"Le bébé est mort. Il a suffi de quelques secondes. Mila va succomber." Ces phrases pourraient évoquer le début d’un polar, mais Leïla Slimani explore un autre genre. Elle a l’art de sonder les âmes perturbées. Remarquée pour son premier roman Dans le jardin de l’ogre, la jeune auteure confirme son talent, ainsi qu’un goût pour les névroses et les pulsions entraînant ses héroïnes loin, très loin…
On se situe à nouveau dans les beaux quartiers. Myriam a une vie comme celles qu’on lit dans les magazines féminins. Mais elle est frustrée. Comment concilier carrière, féminité et maternité ? Cette aspiration à la perfection hante plus d’une mère de famille. Même si elle adore ses enfants, Myriam a parfois l’impression "qu’ils [la] dévorent vivante". Aussi éprouve-t-elle le besoin de reprendre son métier d’avocate, un choix désapprouvé par son mari. Ils engagent donc Louise. Quelle perle rare ! Sa patronne ne tarit pas d’éloges à l’égard de cette "fée imperturbable".
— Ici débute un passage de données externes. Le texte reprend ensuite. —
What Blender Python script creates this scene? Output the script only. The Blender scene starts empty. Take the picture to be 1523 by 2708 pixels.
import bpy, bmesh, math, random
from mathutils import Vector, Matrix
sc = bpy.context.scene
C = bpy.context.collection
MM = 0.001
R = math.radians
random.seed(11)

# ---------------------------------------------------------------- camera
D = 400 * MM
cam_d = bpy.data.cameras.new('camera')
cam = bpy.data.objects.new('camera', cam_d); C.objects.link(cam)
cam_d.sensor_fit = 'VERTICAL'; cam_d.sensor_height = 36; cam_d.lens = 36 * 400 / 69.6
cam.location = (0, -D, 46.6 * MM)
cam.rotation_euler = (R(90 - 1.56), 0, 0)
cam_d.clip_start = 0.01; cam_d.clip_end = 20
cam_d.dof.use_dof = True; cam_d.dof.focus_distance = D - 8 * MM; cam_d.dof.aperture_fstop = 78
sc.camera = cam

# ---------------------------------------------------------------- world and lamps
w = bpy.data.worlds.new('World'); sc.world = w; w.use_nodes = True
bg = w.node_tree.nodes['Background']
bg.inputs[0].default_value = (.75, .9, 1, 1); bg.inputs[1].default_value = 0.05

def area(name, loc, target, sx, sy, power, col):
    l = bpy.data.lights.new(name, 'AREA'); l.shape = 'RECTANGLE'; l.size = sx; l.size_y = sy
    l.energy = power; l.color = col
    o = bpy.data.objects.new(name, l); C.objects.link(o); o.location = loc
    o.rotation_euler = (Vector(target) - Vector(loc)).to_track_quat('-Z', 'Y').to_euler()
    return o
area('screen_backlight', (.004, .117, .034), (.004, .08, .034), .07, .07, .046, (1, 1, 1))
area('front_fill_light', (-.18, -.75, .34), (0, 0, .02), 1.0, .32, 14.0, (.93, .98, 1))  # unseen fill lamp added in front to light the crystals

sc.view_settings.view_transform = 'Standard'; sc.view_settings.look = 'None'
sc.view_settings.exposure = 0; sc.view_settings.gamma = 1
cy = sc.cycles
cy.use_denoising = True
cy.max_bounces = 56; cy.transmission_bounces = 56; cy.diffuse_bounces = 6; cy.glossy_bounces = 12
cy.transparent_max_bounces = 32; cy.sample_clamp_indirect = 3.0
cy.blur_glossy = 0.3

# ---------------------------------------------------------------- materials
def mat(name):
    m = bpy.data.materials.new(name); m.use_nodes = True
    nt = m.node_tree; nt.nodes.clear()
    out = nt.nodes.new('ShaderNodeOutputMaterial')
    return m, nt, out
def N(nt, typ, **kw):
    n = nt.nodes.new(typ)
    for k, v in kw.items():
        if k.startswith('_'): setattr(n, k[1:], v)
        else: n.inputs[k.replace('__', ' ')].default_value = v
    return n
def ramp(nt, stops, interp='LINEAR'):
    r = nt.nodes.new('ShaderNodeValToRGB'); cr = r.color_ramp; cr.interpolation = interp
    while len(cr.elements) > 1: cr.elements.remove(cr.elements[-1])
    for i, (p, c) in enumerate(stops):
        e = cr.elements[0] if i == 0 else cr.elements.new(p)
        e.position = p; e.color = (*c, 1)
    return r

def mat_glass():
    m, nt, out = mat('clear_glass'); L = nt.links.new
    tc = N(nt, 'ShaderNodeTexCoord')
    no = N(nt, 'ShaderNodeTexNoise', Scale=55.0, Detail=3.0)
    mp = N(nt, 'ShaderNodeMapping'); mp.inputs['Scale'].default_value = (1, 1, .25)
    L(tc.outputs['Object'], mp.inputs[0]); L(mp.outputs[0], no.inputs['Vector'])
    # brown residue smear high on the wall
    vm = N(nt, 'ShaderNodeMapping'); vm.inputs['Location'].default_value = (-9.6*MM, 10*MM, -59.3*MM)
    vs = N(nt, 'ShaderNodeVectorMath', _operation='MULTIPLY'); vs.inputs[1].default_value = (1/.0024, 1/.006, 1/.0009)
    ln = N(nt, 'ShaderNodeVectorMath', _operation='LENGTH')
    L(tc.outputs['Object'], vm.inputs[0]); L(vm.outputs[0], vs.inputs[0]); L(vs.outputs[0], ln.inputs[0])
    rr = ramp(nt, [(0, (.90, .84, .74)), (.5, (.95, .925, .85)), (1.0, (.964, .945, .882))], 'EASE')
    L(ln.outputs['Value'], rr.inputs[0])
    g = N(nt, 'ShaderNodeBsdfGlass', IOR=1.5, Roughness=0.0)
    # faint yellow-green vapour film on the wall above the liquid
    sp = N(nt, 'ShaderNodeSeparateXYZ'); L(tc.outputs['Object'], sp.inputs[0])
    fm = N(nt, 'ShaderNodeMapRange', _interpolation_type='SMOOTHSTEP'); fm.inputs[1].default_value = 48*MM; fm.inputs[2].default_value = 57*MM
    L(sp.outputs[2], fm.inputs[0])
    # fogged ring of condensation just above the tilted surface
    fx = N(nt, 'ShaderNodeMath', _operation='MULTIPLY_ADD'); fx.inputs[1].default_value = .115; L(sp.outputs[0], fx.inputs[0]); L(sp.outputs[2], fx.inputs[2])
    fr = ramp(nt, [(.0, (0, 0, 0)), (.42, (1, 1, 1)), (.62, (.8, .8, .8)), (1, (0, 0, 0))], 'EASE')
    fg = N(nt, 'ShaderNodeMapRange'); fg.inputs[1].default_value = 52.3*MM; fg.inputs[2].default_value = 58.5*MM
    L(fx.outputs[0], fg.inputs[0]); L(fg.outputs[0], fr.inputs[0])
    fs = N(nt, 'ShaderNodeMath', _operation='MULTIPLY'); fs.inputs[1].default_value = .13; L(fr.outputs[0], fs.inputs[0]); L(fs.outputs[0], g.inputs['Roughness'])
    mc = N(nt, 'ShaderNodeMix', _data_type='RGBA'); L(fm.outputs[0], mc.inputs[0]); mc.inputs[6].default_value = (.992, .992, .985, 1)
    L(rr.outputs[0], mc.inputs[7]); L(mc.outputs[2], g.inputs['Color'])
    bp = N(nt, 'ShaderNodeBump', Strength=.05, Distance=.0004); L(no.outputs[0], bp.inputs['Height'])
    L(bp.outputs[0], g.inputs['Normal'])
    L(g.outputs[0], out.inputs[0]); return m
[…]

Dans ce milieu, les employés font partie des meubles. La nounou se fond dans le décor, tout en s’intégrant parfaitement à cette famille qu’elle envie tant. Pourtant "son visage est comme une mer paisible, dont personne ne pourrait soupçonner les abysses". Plusieurs personnages se succèdent alors pour sonder ses démons, sur un air de berceuse infernale. On suit inexorablement la mécanique intérieure d’un être qui perd pied. Propulsé sur un toboggan, le lecteur ne peut arrêter cette chute vertigineuse et fascinante. La tragédie de Leïla Slimani est parfaitement huilée. Et elle parvient en filigrane à dresser le portrait de nos prisons sociétales et intimes.